== Given information ==

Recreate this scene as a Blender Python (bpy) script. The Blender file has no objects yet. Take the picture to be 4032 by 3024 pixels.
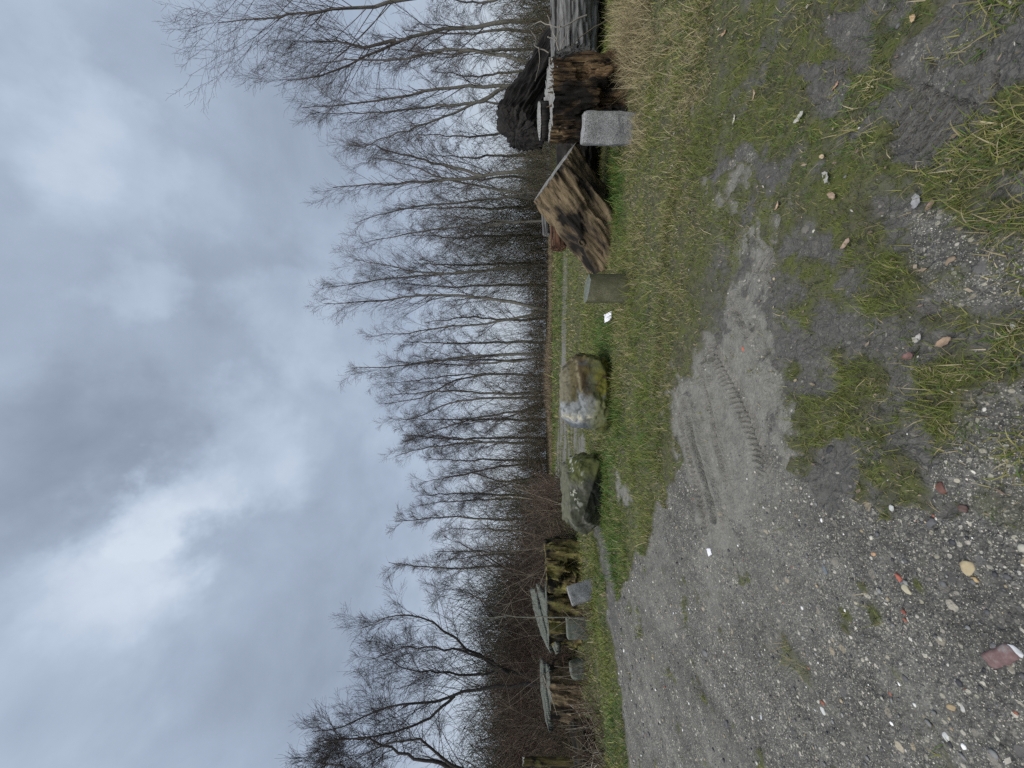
import bpy, math
import numpy as np
from mathutils import Matrix, Vector, Quaternion

S = bpy.context.scene
COL = S.collection
F = 1480.0                 # focal length in pixels of the 4032 px wide photograph (13 mm ultra wide)
CH = 1.5                   # camera height
PITCH = math.atan(34 / F)
FWD = np.array([0, math.cos(PITCH), math.sin(PITCH)])
UPV = np.array([0, -math.sin(PITCH), math.cos(PITCH)])

# ------------------------------------------------------------------ camera
cam_d = bpy.data.cameras.new('camera')
cam_d.sensor_fit = 'HORIZONTAL'
cam_d.sensor_width = 36.0
cam_d.lens = 36.0 * F / 4032.0
cam_d.clip_start = 0.05
cam_d.clip_end = 2000
cam = bpy.data.objects.new('camera', cam_d)
COL.objects.link(cam)
m = Matrix.Identity(4)     # the phone was held on its side: picture up is world right
cx, cy, cz = -UPV, np.array([1.0, 0, 0]), -FWD
for i in range(3):
    m[i][0], m[i][1], m[i][2] = cx[i], cy[i], cz[i]
m[2][3] = CH
cam.matrix_world = m
S.camera = cam


def ray(px, py):
    a = (1512 - np.asarray(py, float)) / F
    b = (np.asarray(px, float) - 2016) / F
    return FWD + a[..., None] * np.array([1.0, 0, 0]) - b[..., None] * UPV


def P(px, py, Y):
    d = ray(px, py)
    t = Y / d[..., 1]
    return d * t[..., None] + np.array([0, 0, CH])


def G(px, py, z=0.0):
    d = ray(px, py)
    t = (z - CH) / d[..., 2]
    return d * t[..., None] + np.array([0, 0, CH])


def proj(X, Y, Z=0.0):
    zc = Z - CH
    f = Y * FWD[1] + zc * FWD[2]
    u = Y * UPV[1] + zc * UPV[2]
    f = np.where(f < 1e-3, 1e-3, f)
    return 2016 - u / f * F, 1512 - X / f * F


# ------------------------------------------------------------------ world, sun, exposure
w = bpy.data.worlds.new('World')
S.world = w
w.use_nodes = True
nt = w.node_tree
nt.nodes.clear()
N, L = nt.nodes.new, nt.links.new
SUN_EL, SUN_AZ = math.radians(62), math.radians(215)     # azimuth from +Y clockwise
out = N('ShaderNodeOutputWorld')
bg = N('ShaderNodeBackground')
bg.inputs[1].default_value = 0.1
sky = N('ShaderNodeTexSky')
sky.sky_type = 'NISHITA'
sky.sun_disc = False
sky.sun_elevation = SUN_EL
sky.sun_rotation = SUN_AZ
tc = N('ShaderNodeTexCoord')


def vm(op, a, b=None):
    n = N('ShaderNodeVectorMath')
    n.operation = op
    for i, v in enumerate((a, b)):
        if v is None:
            continue
        if hasattr(v, 'links'):
            L(v, n.inputs[i])
        else:
            n.inputs[i].default_value = v
    return n


def ma(op, a, b=None, c=None, clamp=False, tree=None):
    n = (tree or nt).nodes.new('ShaderNodeMath')
    n.operation = op
    n.use_clamp = clamp
    for i, v in enumerate((a, b, c)):
        if v is None:
            continue
        if hasattr(v, 'links'):
            (tree or nt).links.new(v, n.inputs[i])
        else:
            n.inputs[i].default_value = v
    return n.outputs[0]


DIR = tc.outputs['Generated']
sep = N('ShaderNodeSeparateXYZ')
L(DIR, sep.inputs[0])
den = ma('ADD', ma('MAXIMUM', sep.outputs[2], 0.0), 0.62)
cmb = N('ShaderNodeCombineXYZ')
L(ma('DIVIDE', sep.outputs[0], den), cmb.inputs[0])
L(ma('DIVIDE', sep.outputs[1], den), cmb.inputs[1])


def noise(vec, scale, detail, rough=0.55, dist=0.0):
    n = N('ShaderNodeTexNoise')
    n.inputs['Scale'].default_value = scale
    n.inputs['Detail'].default_value = detail
    n.inputs['Roughness'].default_value = rough
    n.inputs['Distortion'].default_value = dist
    L(vec, n.inputs['Vector'])
    return n


n1 = noise(cmb.outputs[0], 1.9, 6, 0.52, 0.2)
n2 = noise(cmb.outputs[0], 5.2, 8, 0.56, 0.25)
wob = noise(DIR, 3.6, 6, 0.58)
warp = vm('ADD', DIR, vm('SCALE', vm('SUBTRACT', wob.outputs['Color'], (0.5, 0.5, 0.5)).outputs[0]).outputs[0])
warp.inputs[1].links[0].from_node.inputs['Scale'].default_value = 0.46
dirw = vm('NORMALIZE', warp.outputs[0]).outputs[0]
val = ma('MULTIPLY_ADD', n1.outputs['Fac'], 0.55, 0.05)
val = ma('MULTIPLY_ADD', n2.outputs['Fac'], 0.54, val)
val = ma('ADD', val, -0.05)
# cloud masses by direction: (px, py, radius in px, strength)
CLOUDS = [(540, 2090, 260, .10), (640, 1985, 170, .11), (420, 2230, 260, .12), (330, 2330, 300, .06), (740, 1950, 200, .20), (1060, 1770, 260, .22), (250, 2450, 520, .09),
          (560, 1120, 210, .15), (430, 640, 280, .14), (180, 430, 320, .10), (760, 720, 180, .08), (1120, 1270, 190, .12),
          (700, 1600, 430, -.13), (200, 1800, 420, -.16), (820, 800, 330, -.10), (1050, 2450, 420, -.10),
          (300, 1000, 320, -.03), (1300, 700, 400, -.02), (950, 1200, 260, -.08), (150, 2100, 260, -.05)]
for px, py, r, s in CLOUDS:
    d = ray(px, py)
    cn = d / np.linalg.norm(d)
    d2 = ray(px + r, py)
    cr = float(np.dot(cn, d2 / np.linalg.norm(d2)))
    dot = vm('DOT_PRODUCT', dirw, tuple(cn)).outputs['Value']
    mr = N('ShaderNodeMapRange')
    mr.interpolation_type = 'SMOOTHSTEP'
    L(dot, mr.inputs[0])
    mr.inputs[1].default_value = 1 - (1 - cr) * 1.8
    mr.inputs[2].default_value = 1.0
    mr.inputs[3].default_value = 0
    mr.inputs[4].default_value = s
    val = ma('ADD', val, mr.outputs[0])
ramp = N('ShaderNodeValToRGB')
L(val, ramp.inputs[0])
e = ramp.color_ramp.elements
e[0].position, e[0].color = 0.22, (0.25, 0.30, 0.385, 1)
e[1].position, e[1].color = 0.98, (0.66, 0.735, 0.835, 1)
x = ramp.color_ramp.elements.new(0.52)
x.color = (0.375, 0.445, 0.56, 1)
x = ramp.color_ramp.elements.new(0.74)
x.color = (0.49, 0.575, 0.70, 1)
# paler and greyer towards the horizon
hz = N('ShaderNodeMapRange')
hz.interpolation_type = 'SMOOTHSTEP'
L(sep.outputs[2], hz.inputs[0])
hz.inputs[1].default_value, hz.inputs[2].default_value = 0.0, 0.30
hz.inputs[3].default_value, hz.inputs[4].default_value = 0.75, 0.0
mixh = N('ShaderNodeMix')
mixh.data_type = 'RGBA'
L(hz.outputs[0], mixh.inputs[0])
L(ramp.outputs[0], mixh.inputs[6])
mixh.inputs[7].default_value = (0.56, 0.62, 0.70, 1)
sc = vm('SCALE', mixh.outputs[2])
sc.inputs['Scale'].default_value = 4.9
mixs = N('ShaderNodeMix')
mixs.data_type = 'RGBA'
mixs.inputs[0].default_value = 0.96
L(sky.outputs[0], mixs.inputs[6])
L(sc.outputs[0], mixs.inputs[7])
L(mixs.outputs[2], bg.inputs[0])
L(bg.outputs[0], out.inputs[0])

sd = bpy.data.lights.new('sun', 'SUN')
sd.energy = 1.5
sd.angle = math.radians(45)
sd.color = (1.0, 0.97, 0.93)
so = bpy.data.objects.new('sun', sd)
COL.objects.link(so)
tosun = Vector((math.sin(SUN_AZ) * math.cos(SUN_EL), math.cos(SUN_AZ) * math.cos(SUN_EL), math.sin(SUN_EL)))
so.rotation_euler = tosun.to_track_quat('Z', 'Y').to_euler()
so.location = (0, 0, 30)
S.view_settings.view_transform = 'Standard'
S.view_settings.look = 'None'
S.view_settings.exposure = 1.05
S.view_settings.gamma = 1.0
S.view_settings.use_curve_mapping = False
S.render.film_transparent = False
try:
    S.cycles.max_bounces = 5
    S.cycles.diffuse_bounces = 3
    S.cycles.use_denoising = False
except Exception:
    pass

# ------------------------------------------------------------------ numeric helpers
rng = np.random.default_rng(11)


def _hash(ix, iy, iz, seed):
    h = (ix.astype(np.int64) * 374761393 + iy.astype(np.int64) * 668265263 + iz.astype(np.int64) * 2147483647 + seed * 974711) & 0xffffffff
    h = ((h ^ (h >> 13)) * 1274126177) & 0xffffffff
    h = (h ^ (h >> 16)) & 0xffffffff
    return h.astype(np.float64) / 4294967295.0


def vnoise(x, y, z=0.0, seed=0):
    x, y, z = np.broadcast_arrays(np.asarray(x, float), np.asarray(y, float), np.asarray(z, float))
    ix, iy, iz = np.floor(x), np.floor(y), np.floor(z)
    fx, fy, fz = x - ix, y - iy, z - iz
    fx, fy, fz = [f * f * (3 - 2 * f) for f in (fx, fy, fz)]
    r = 0
    for dx in (0, 1):
        for dy in (0, 1):
            for dz in (0, 1):
                wgt = (fx if dx else 1 - fx) * (fy if dy else 1 - fy) * (fz if dz else 1 - fz)
                r = r + wgt * _hash(ix + dx, iy + dy, iz + dz, seed)
    return r


def fbm(x, y, z=0.0, oct=4, seed=0, gain=0.5):
    a, s, t = 1.0, 0.0, 0.0
    f = 1.0
    for o in range(oct):
        s = s + a * vnoise(np.asarray(x) * f, np.asarray(y) * f, np.asarray(z) * f, seed + o * 17)
        t += a
        a *= gain
        f *= 2.03
    return s / t


def smooth(e0, e1, x):
    t = np.clip((x - e0) / (e1 - e0), 0, 1)
    return t * t * (3 - 2 * t)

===

What you have to do
Give again, word for word, every line from the top of the data through the line with "UPV = np.array([0, -math.sin(PITCH), math.cos(PITCH)])", both ends included, and exclude the pictures.

Task result
Recreate this scene as a Blender Python (bpy) script. The Blender file has no objects yet. Take the picture to be 4032 by 3024 pixels.
import bpy, math
import numpy as np
from mathutils import Matrix, Vector, Quaternion

S = bpy.context.scene
COL = S.collection
F = 1480.0                 # focal length in pixels of the 4032 px wide photograph (13 mm ultra wide)
CH = 1.5                   # camera height
PITCH = math.atan(34 / F)
FWD = np.array([0, math.cos(PITCH), math.sin(PITCH)])
UPV = np.array([0, -math.sin(PITCH), math.cos(PITCH)])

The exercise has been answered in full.